この期に及んで、裁判の最初に提出すべきものを作成して主張の補充をしたいと申し出るというのはどういうことであろうか。原告側の問い糺しに対して、被告側はまともな回答をしなかった。被告側は裁判官の定期異動による審理遅延も読んで、審理引き延ばしを図っているのではないか。

2.期待できない被告の「構成文書の更なる特定」
外務省はこれまでの被告準備書面で、最高裁判決(平成13年3月27日)を盾にとって、情報の不可分一体性論を全面不開示の根拠としている。しかし最高裁判決・情報の一体性論は、大阪府条例についてのもので、情報公開法には適合せず、不開示部分は最小に限るべきである。総務省の「情報公開法の運用に関する検討会」は、全委員の判断として、これが情報公開法の趣旨であることを報告書に盛り込むことになっている。
外務省がいわゆる5類型以外の文書の全面不開示を維持するのであれば、個別の文書ごとにいかなる類いの情報が記載されているのか、外務省側の人物・相手側の人物・場所・主題・支払目的・支払先など不開示該当情報を類型化しての文書の詳細説明と、不開示とした理由の具体的な詳述(少なくとも外務省の不開示審査基準の細目にもとづくもの)とを作成するのでなければ、被告の主張立証を実質的に進めたものとはいえず、原告の弁論・裁判所の判断に使えるものにはならない。

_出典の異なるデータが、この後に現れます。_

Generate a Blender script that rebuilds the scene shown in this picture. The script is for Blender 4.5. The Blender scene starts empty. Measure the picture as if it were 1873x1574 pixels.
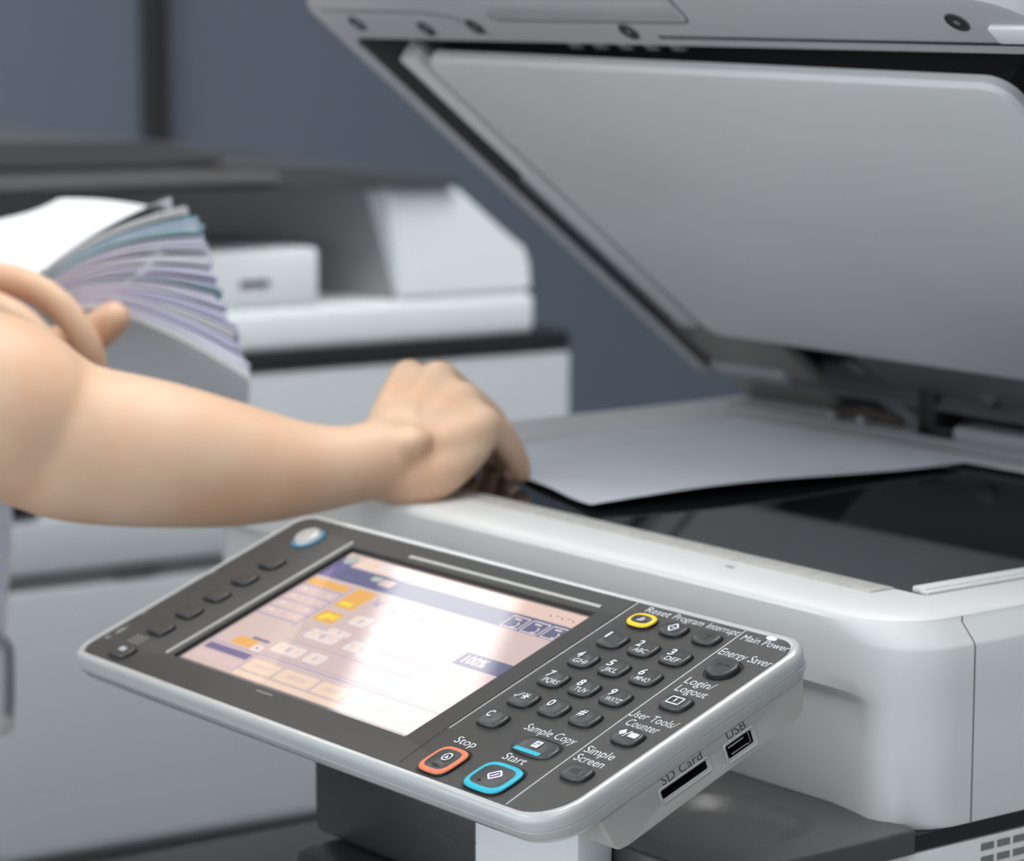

ところが被告の説明では、新たな不開示理由は出ないとしている。使用目的をこれまでのA,B,Cの3分類からさらに細分するとしているが、もともと3つの使用目的は不開示理由とは無縁のものであり、細分しても意味がない。作成される資料では一つの通番の文書を構成する文書の類型(請求書、支出依頼書等)とそれぞれに記載されている外形的事実の項目が新たに分かる程度であり、これでは提出を待つ価値のある資料にはならないであろう。

3.不開示部分ばかりで枚数カウント不能な部分開示文書
外務省は上申書で、開示された52文書の一部の枚数を原告が誤ってカウントしているというが、開示文書には不開示により欠落した紙や、台紙に複数枚の不開示文書が貼付されている紙があり、いくら推理をたくましくしても文書の原所持者でなければ何枚の文書か正しくカウントしようがないものである。